CHC students learn from trailblazers at Stanford's Women in Data Science Conference

Students watching a presentation
Lucy Roberts (l) and Angela Pelky (r) attend Stanford's Women in Data Science Conference virtually in the Dream Lab. 
Student watching conference on screen








Story by Claire Warner, CHC Communications
Photos by Jasper Zhou, CHC Communications

In the University of Oregon’s Knight Library, Clark Honors College students attempted to eat Thai food with stirring sticks. 560 miles away, other CHC students were networking while waiting in line for the restroom. They gathered on March 7 to attend the national Women in Data Science (WiDS) conference through Stanford University. While four students congregated in the library’s Digital Research, Education, and Media (DREAM) Lab, two students flew to San Francisco to attend the conference in person alongside Clark Honors College Acting Dean Carol Stabile.

WiDS aims to inspire and educate participants worldwide, regardless of gender, and to support women in the field, according to the conference’s website. Now, in 2022, women make up less than 20% of the field; WiDS aims to increase that number to 30%  by 2030.

“Too few women are involved in the design and creation of new technology, and while there’s been progress — and this conference itself has contributed to that progress — we have a lot further to go,” Debra Satz, dean of the Stanford University School of Humanities and Sciences, said.

The conference included keynotes, technical talks, and panel discussions from women using data science to achieve a variety of goals in technology, health care, and social justice. Attending the talk in person, CHC student Micah Woods was interested to learn how people entered fields they were traditionally discouraged from being in. They hoped that by attending the conference, they could understand how to make STEM fields more accessible for others in their future academic career. What Woods didn’t expect was that the conference would be welcoming to people of all genders, as one speaker took time to recognize participants who were not women.

“That was really cool, that was not something I’d seen before,” Woods said. “The space being mostly women was so welcoming.
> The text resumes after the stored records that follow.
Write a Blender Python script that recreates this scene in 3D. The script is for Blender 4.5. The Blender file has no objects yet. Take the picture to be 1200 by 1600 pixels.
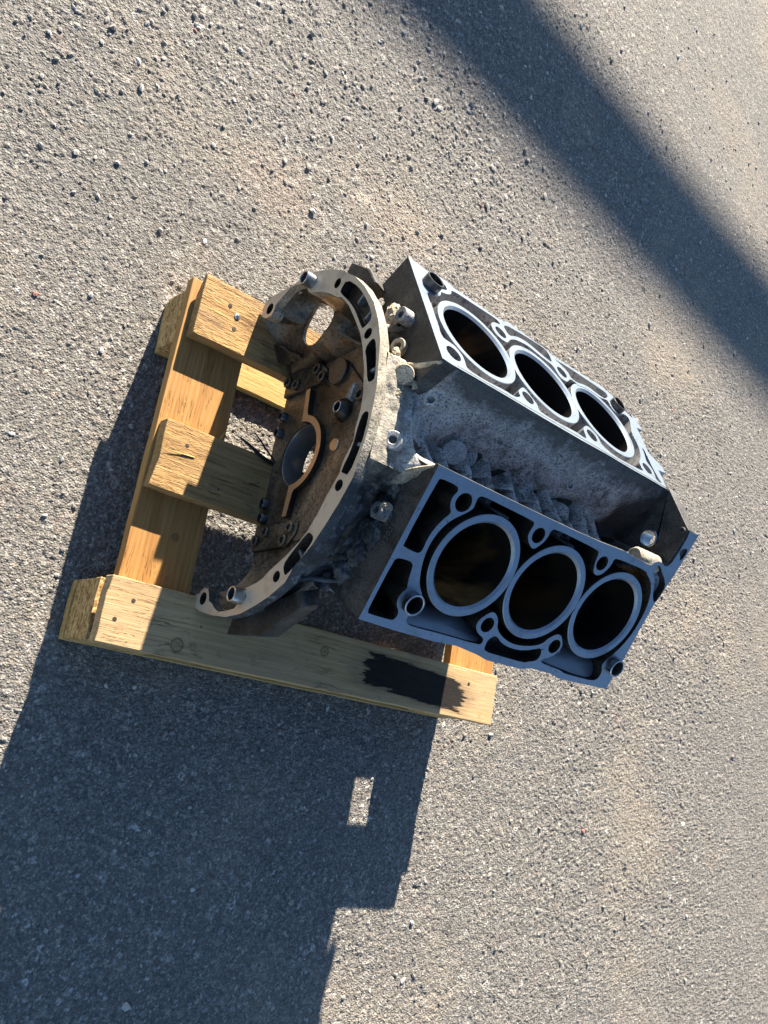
import bpy, bmesh, math, random
import numpy as np
from mathutils import Vector, Matrix
from mathutils.geometry import tessellate_polygon

random.seed(7)
rng = np.random.default_rng(11)
S = bpy.context.scene
COL = S.collection

# ------------------------------------------------------------------ camera
# Measurements are in millimetres in the frame of the engine: X along the crankshaft
# (rear flange -> front), Y across, Z up, origin on the crank axis.  GZ is the asphalt.
GZ = -153.0
def W(x, y, z):
    return Vector((x * .001, y * .001, (z - GZ) * .001))

cam_d = bpy.data.cameras.new('camera')
cam = bpy.data.objects.new('camera', cam_d)
COL.objects.link(cam)
cam_d.sensor_fit = 'VERTICAL'
cam_d.sensor_height = 36.0
cam_d.lens = 36.0 * 1297.04 / 1600.0
cam_d.clip_start = 0.02
cam_d.clip_end = 300.0
right = Vector((0.74024, 0.15944, 0.65293))
down = Vector((0.29476, -0.94985, -0.10281))
fwd = Vector((0.60375, 0.26861, -0.74994))
M = Matrix((right, -down, -fwd)).transposed().to_4x4()
M.translation = W(-549.47, -282.93, 721.88)
cam.matrix_world = M
S.camera = cam

# ------------------------------------------------------------------ sky, sun, exposure
SUN = Vector((0.121, 1.0, 0.403)).normalized()
elev = math.asin(SUN.z)
azim = math.atan2(SUN.x, SUN.y)
world = bpy.data.worlds.new('World')
S.world = world
world.use_nodes = True
wt = world.node_tree
bg = wt.nodes['Background']
sky = wt.nodes.new('ShaderNodeTexSky')
sky.sky_type = 'NISHITA'
sky.sun_disc = False
sky.sun_elevation = elev
sky.sun_rotation = azim
sky.air_density = 1.0
sky.dust_density = 0.15
sky.ozone_density = 3.5
bg.inputs['Strength'].default_value = 0.051
wt.links.new(sky.outputs[0], bg.inputs['Color'])

sl = bpy.data.lights.new('sun', 'SUN')
sl.energy = 5.0
sl.angle = math.radians(0.53)
sl.color = (1.0, 0.90, 0.76)
so = bpy.data.objects.new('sun', sl)
so.rotation_euler = SUN.to_track_quat('Z', 'Y').to_euler()
so.location = (0, 3, 3)
COL.objects.link(so)

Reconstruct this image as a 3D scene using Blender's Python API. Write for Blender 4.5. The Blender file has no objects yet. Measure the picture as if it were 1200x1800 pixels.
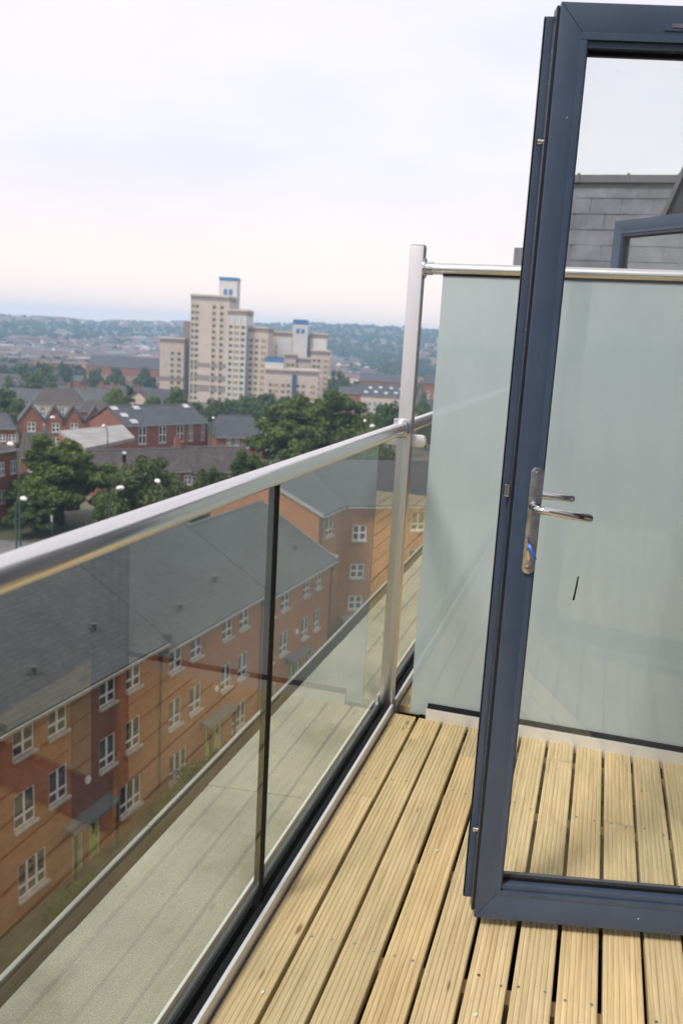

It was a lot of emphasis on how we can lift each other up.”

They noted that their “proud moment” was talking to the Chief Data Scientist of the United States, Denice Ross, who presented on using data to help with hurricane relief.

“Going into her speech not talking about the data but talking about the people was something that stood out to me and I really wanted to tell her that I resonated with that. Seeing her as a person I think was what helped me be able to approach someone of that rank,” Woods said. “That’s something I realized a lot of the speakers emphasized, is that you can’t separate the data from the people that the data is about.”

Another speaker, Maria Gargiulo, a student at Oxford University studying demography, explained how she uses data science to estimate undocumented human rights violations. Lucy Roberts, a CHC student studying spatial data science and attending the conference in the DREAM Lab, was thrilled; not only was she passionate about social justice issues, but she would also be traveling to the United Kingdom to attend the Oxford Consortium for Human Rights in just a few days. With encouragement from the other attendees, Roberts clacked away on her laptop, drafting an email asking Gargiulo if they could meet.

“Everyone was like, ‘Lucy, if you do not email her, you’re kicked out of the WiDS conference,’” Roberts said. “I’m a strong believer that conferences are partially about the talks, but mostly not about the talks. The things I’m going to take away are the sense of not just community but the empowerment that I felt that you guys shared with me in that room.”

Just nine days later, Roberts sipped a latte at The Grand Café, the oldest coffee shop in Oxford, as she spoke with Gargiulo about data and human rights.

“We had these really cool conversations about the intersections between our fields,” Roberts reflected. “I think it was really inspiring to see her apply the data sciences in a way that fulfills my hopes and dreams for what I can use my field for.”